Andrew Marienko/AP Photo
A Ukrainian serviceman walks past the vertical tail fin of a Russian Su-34 bomber lying in a damaged building in Kharkiv, Ukraine, March 8, 2022.
Among the terrible casualties of Russia’s war on Ukraine, there’s one—and so far as I can see, only one—that deserved to die: the myth that cross-border economic integration (or, more accurately, the creation of a global capitalist order of production, trade, and consumption) will deter wars. As my colleague Bob Kuttner wrote in his Prospect column today, that idea has been violently dispelled in the past two weeks, much as it was in the summer of 1914.
As Bob also noted, the belief that the creation of cross-border European investment and culture in the first decade or so of the 20th century would deter future wars was profound. Norman Angell’s 1910 book The Great Illusion made that case very compelling to Europe’s elites. I’d stress, however, that it’s usually elites—those who either gain from cross-border investments, or those in a position to access the best of different nations’ cultures—that buy into this myth. In the late 19th and early 20th century, Wagner’s operas were viewed as a defining high point of European culture, notwithstanding their German nationalism and antisemitism. Indeed, as cultural historian Carl Schorske documented in his terrific history Fin-de-Siècle Vienna, it was Theodor Herzl’s love—not hate—of Wagner that helped inspire him to lead the Zionist cause. Just as improbable, the first production of Bernard Shaw’s Pygmalion—on, among other things, the class basis of differences in British speech—took place in 1913 in Vienna in German translation, one year before it first opened in English in London. (In later years, Shaw noted that it had been impossible to translate Pygmalion into Swedish, because Sweden’s economic egalitarianism had obliterated class differences in speech.)
But then, cosmopolitanism and select cross-border cultural appropriation has historically been more of an option for the wealthy—note how Tolstoy’s Russian aristocrats speak French. As the 20th century progressed, that option spread among the well-educated and, in the 21st century, the well-wired.
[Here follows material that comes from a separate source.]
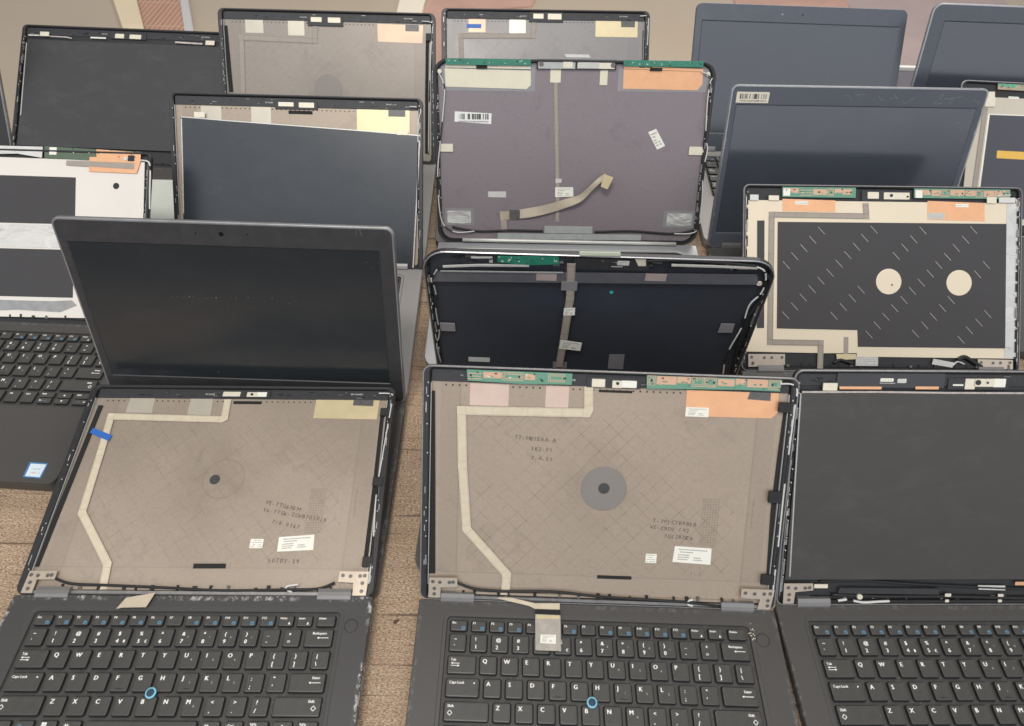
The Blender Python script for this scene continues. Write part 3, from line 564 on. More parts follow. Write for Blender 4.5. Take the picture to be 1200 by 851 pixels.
mat('ribbon_cream2', (.52,.44,.33), .5, .1, var=.15, scale=60)
mat('ribbon_taupe', (.34,.29,.24), .55, var=.12, scale=60)
mat('white_cable', (.62,.61,.57), .5)
mat('blue_tape', (.02,.13,.47), .5, var=.08)
mat('badge', (.235,.21,.187), .5, .2, var=.06)
mat('badge_faint', (.385,.325,.265), .5, .15, var=.06)
mat('badge_purple', (.155,.135,.14), .45, .1)
mat('badge_dark', (.06,.06,.055), .5, .3, var=.5, scale=400)
mat('ink', (.105,.088,.075), .8)
mat('ink_faint', (.235,.19,.15), .8); mat('print_grey', (.30,.28,.25), .8)
mat('dark_inner', (.020,.020,.021), .55, var=.4, scale=120)
mat('ink_blue', (.05,.25,.55), .6)
mat('ink_orange', (.55,.25,.12), .6)
mat('ivory_plate', (.75,.64,.47), .38, .2, var=.05, scale=20)
mat('white_plate', (.76,.70,.62), .38, .2, var=.05, scale=20); mat('ribbon_line', (.36,.30,.21), .6)
mat('beige_plate', (.55,.50,.40), .5, .1, var=.06, scale=20)
mat('dark_sheet', (.050,.047,.048), .7, var=.15, scale=15, bmp=.2)
mat('dark_sheet_cool', (.07,.072,.085), .7, var=.1, scale=15)
mat('slit', (.42,.40,.36), .5)
mat('glue', (.30,.30,.29), .5, var=.4, scale=90)
mat('film', (.27,.26,.26), .3, .2, var=.12)
mat('film_dark', (.13,.13,.14), .35, .2, var=.2)
mat('teal', (.04,.36,.36), .5)
mat('scuff', (.13,.13,.125), .6); mat('scuff_cool', (.20,.21,.24), .6)
mat('crumb_red', (.10,.035,.02), .6)
mat('orange_label', (.75,.45,.08), .5)
mat('grey_dot', (.28,.30,.33), .4)
mat('clear_tab', (.50,.46,.40), .25, .3, var=.3, scale=120)
mat('sticker_blue', (.05,.20,.42), .4)
mat('sticker_white', (.66,.74,.78), .35, var=.1, scale=200)
mat('pale_sheet', (.58,.60,.54), .5, var=.08, scale=30)

def fold_mat(name, c):                                           # crinkled clear tape and foil
    m, nt, b = new_mat(name); v = objc(nt)
    f = noise(nt, mapping(nt, v, (1, 1.6, 1), rot=(0, 0, .6)), 26, 3, .5, 1.5)
    cc = mixrgb(nt, ramp(nt, f, .3, .7), tuple(x*.86 for x in c), c)
    nt.links.new(cc, b.inputs['Base Color']); b.inputs['Roughness'].default_value = .22; b.inputs['Metallic'].default_value = .3
    bump(nt, b, f, .9, .004)
fold_mat('clear_wrinkle', (.72,.69,.63)); fold_mat('foil_square', (.62,.61,.57))

mat('pcb', (.12,.28,.19), .35, var=.2, scale=80); mat('pcb_green', (.03,.20,.13), .35, var=.3, scale=120)
mat('pcb_olive', (.09,.13,.08), .35, var=.2, scale=80); mat('pcb_copper', (.42,.31,.21), .4, var=.2, scale=80)
mat('pad_copper', (.62,.38,.25), .4, .2, var=.1); mat('pad_green', (.10,.38,.25), .4); mat('pad_dull', (.30,.21,.13), .4)

def barcode_mat(name, paper_c):
    m, nt, b = new_mat(name); v = objc(nt)
    s = mapping(nt, v, (1, .001, 1))
    f = noise(nt, s, 900, 1)
    bars = math_n(nt, 'GREATER_THAN', f, .5)
    sep = nt.nodes.new('ShaderNodeSeparateXYZ'); g = nt.nodes.new('ShaderNodeTexCoord'); nt.links.new(g.outputs['Generated'], sep.inputs[0])
    inx = math_n(nt, 'MULTIPLY', math_n(nt, 'GREATER_THAN', sep.outputs[0], .1), math_n(nt, 'LESS_THAN', sep.outputs[0], .92))
    iny = math_n(nt, 'MULTIPLY', math_n(nt, 'GREATER_THAN', sep.outputs[1], .36), math_n(nt, 'LESS_THAN', sep.outputs[1], .82))
    tiny = math_n(nt, 'MULTIPLY', math_n(nt, 'GREATER_THAN', sep.outputs[1], .12), math_n(nt, 'LESS_THAN', sep.outputs[1], .26))
    tx = math_n(nt, 'MULTIPLY', tiny, math_n(nt, 'GREATER_THAN', noise(nt, v, 1300, 1), .5))
    k = math_n(nt, 'MULTIPLY', inx, math_n(nt, 'MAXIMUM', math_n(nt, 'MULTIPLY', iny, bars), tx))
    nt.links.new(mixrgb(nt, k, paper_c, (.08,.08,.08)), b.inputs['Base Color']); b.inputs['Roughness'].default_value = .6
barcode_mat('barcode', (.78,.77,.72)); barcode_mat('barcode_old', (.66,.60,.48))

def floor_mat(name, base, line, seed, amt=1.0, stain=.25):       # inner face of a lid: moulded lattice, stains, rubbed edges
    m, nt, b = new_mat(name); v = objc(nt)
    warp = nt.nodes.new('ShaderNodeVectorMath'); warp.operation = 'ADD'
    nz = nt.nodes.new('ShaderNodeTexNoise'); nt.links.new(v, nz.inputs['Vector']); nz.inputs['Scale'].default_value = 25
    sc = nt.nodes.new('ShaderNodeVectorMath'); sc.operation = 'SCALE'; nt.links.new(nz.outputs['Color'], sc.inputs[0]); sc.inputs['Scale'].default_value = .0022
    nt.links.new(v, warp.inputs[0]); nt.links.new(sc.outputs[0], warp.inputs[1])
    rv = mapping(nt, warp.outputs[0], rot=(0, 0, math.radians(43 + seed)))
    br = nt.nodes.new('ShaderNodeTexBrick'); nt.links.new(rv, br.inputs['Vector'])
    br.offset = 0; br.inputs['Scale'].default_value = 1.0; br.inputs['Brick Width'].default_value = .0118; br.inputs['Row Height'].default_value = .0118
    br.inputs['Mortar Size'].default_value = .00036; br.inputs['Mortar Smooth'].default_value = .6
    brk = math_n(nt, 'MULTIPLY', ramp(nt, noise(nt, v, 62 + seed, 4, .7), .36, .58), ramp(nt, noise(nt, v, 11 + seed, 3), .34, .52))
    xy = nt.nodes.new('ShaderNodeSeparateXYZ'); nt.links.new(v, xy.inputs[0])
    inside = math_n(nt, 'MULTIPLY', ramp(nt, math_n(nt, 'ABSOLUTE', xy.outputs[0]), .128, .122),
        math_n(nt, 'MULTIPLY', ramp(nt, xy.outputs[1], .030, .036), ramp(nt, xy.outputs[1], .190, .184)))
    lines = math_n(nt, 'MULTIPLY', math_n(nt, 'MULTIPLY', br.outputs['Fac'], brk), inside)
    lines = math_n(nt, 'MULTIPLY', lines, .60*amt)
    big = noise(nt, v, 9, 5, .55); fine = noise(nt, v, 260, 4, .7)
    cc = mixrgb(nt, ramp(nt, big, .3, .7), tuple(x*(1-stain*.5) for x in base), tuple(x*(1+stain*.35) for x in base))
    cc = mixrgb(nt, .45, cc, mixrgb(nt, fine, tuple(x*.7 for x in base), tuple(x*1.3 for x in base)))
    edge = ramp(nt, math_n(nt, 'ABSOLUTE', math_n(nt, 'SUBTRACT', math_n(nt, 'ABSOLUTE', xy.outputs[0]), .134)), .0012, .0)
    low = ramp(nt, math_n(nt, 'ABSOLUTE', math_n(nt, 'SUBTRACT', xy.outputs[1], .027)), .0009, .0)
    cc = mixrgb(nt, math_n(nt, 'MULTIPLY', math_n(nt, 'MAXIMUM', edge, low), .3*amt), cc, line)
    grime = math_n(nt, 'MULTIPLY', ramp(nt, noise(nt, v, 30 + seed*2, 6, .75, .6), .58, .70), ramp(nt, xy.outputs[1], .034, .012))
    cc = mixrgb(nt, math_n(nt, 'MULTIPLY', grime, .6), cc, tuple(x*.3 for x in base))
    spot = ramp(nt, noise(nt, v, 17+seed, 6, .75, 1.0), .56, .70)
    cc = mixrgb(nt, math_n(nt, 'MULTIPLY', spot, .42), cc, tuple(x*.62 for x in base))
    cen = nt.nodes.new('ShaderNodeVectorMath'); cen.operation = 'DISTANCE'; nt.links.new(warp.outputs[0], cen.inputs[0]); cen.inputs[1].default_value = (0, .118, 0)
    rub = math_n(nt, 'MULTIPLY', ramp(nt, cen.outputs['Value'], .062, .012), ramp(nt, noise(nt, v, 26, 4, .6, .5), .3, .65))
    cc = mixrgb(nt, math_n(nt, 'MULTIPLY', rub, .38*min(1, amt*2)), cc, tuple(x*y for x, y in zip(base, (.50, .47, .44))))
    cc = mixrgb(nt, math_n(nt, 'MULTIPLY', ramp(nt, noise(nt, v, 480, 2, .8), .63, .70), .45), cc, tuple(x*.35 for x in base))
    side = math_n(nt, 'MULTIPLY', ramp(nt, math_n(nt, 'ABSOLUTE', xy.outputs[0]), .1338, .1344), ramp(nt, math_n(nt, 'ABSOLUTE', xy.outputs[0]), .1520, .1512))
    cc = mixrgb(nt, math_n(nt, 'MULTIPLY', side, .16*amt), cc, tuple(x*.5 for x in base))
    shelf = ramp(nt, xy.outputs[1], .0275, .0265)
    cc = mixrgb(nt, math_n(nt, 'MULTIPLY', shelf, .16*amt), cc, (.42,.36,.28))
    cc = mixrgb(nt, lines, cc, line)
    nt.links.new(cc, b.inputs['Base Color']); nt.links.new(math_n(nt, 'ADD', math_n(nt, 'MULTIPLY', big, .35), .28), b.inputs['Roughness'])
    b.inputs['Metallic'].default_value = .22
    bump(nt, b, math_n(nt, 'SUBTRACT', fine, math_n(nt, 'MULTIPLY', lines, 2.)), .12, .0003)
floor_mat('taupe_floor', (.375,.300,.228), (.13,.105,.085), 0)
floor_mat('taupe_floor_smooth', (.36,.293,.228), (.13,.105,.085), 5, .75, .35)
floor_mat('taupe_floor_pale', (.29,.25,.21), (.13,.115,.105), 2, .8)
floor_mat('grey_floor', (.25,.235,.225), (.08,.08,.08), 3, .6)
floor_mat('purple_floor', (.235,.198,.205), (.235,.198,.205), 4, 0., .08)
floor_mat('navy_floor', (.045,.050,.062), (.02,.025,.03), 6, 0., .3)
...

Today, the gap between more prosperous and cosmopolitan cities and more impoverished, provincial, and nationalistic rural areas increasingly defines politics throughout the world.
That said, the belief that we’re on the brink of some war-deterring global harmony has been, first and foremost, a claim made by international investors and their advocates, who also insisted that the coming of capitalism to Russia and China would mean that those nations would ipso facto become democracies. Whether the Wall Street bankers who most assiduously promoted this myth actually believed it or just felt it was politically necessary remains a somewhat unsettled question. By dint of their universal opposition to unions, none of them seem inclined even to tolerate a smidgen of democracy within the workplaces they control.
But a different species of globalization has also grown over more recent decades, as a common culture has taken root, chiefly among the urban young. Some of it is merely an immersion in capitalist consumer culture, but some of it is also a belief in liberal and democratic norms, which we see displayed among the anti-war demonstrators who keep coming out to the Red Squares of Moscow and other Russian cities despite their knowledge that they risk imprisonment. The globalization we have yet to see, alas, is the one that Marx called for in the closing line of the Manifesto, that of the workers of the world. Capital can easily cross borders, which has also become increasingly the case in recent decades for professionals. But once the production workers of Pittsburgh were pitted against the production workers of Shenzhen in the absence of global work standards and global worker rights, a proletarian we’re-all-in-this-together sensibility wasn’t likely to emerge. And it isn’t, so long as workers aren’t protected against the transnational arbitrage that is the very heart of global capitalism.
And now, as in 1914, we learn again that global capitalism not only facilitates a nationalist reaction among workers, but also is no deterrent to wars. So much for the Peace of the Action.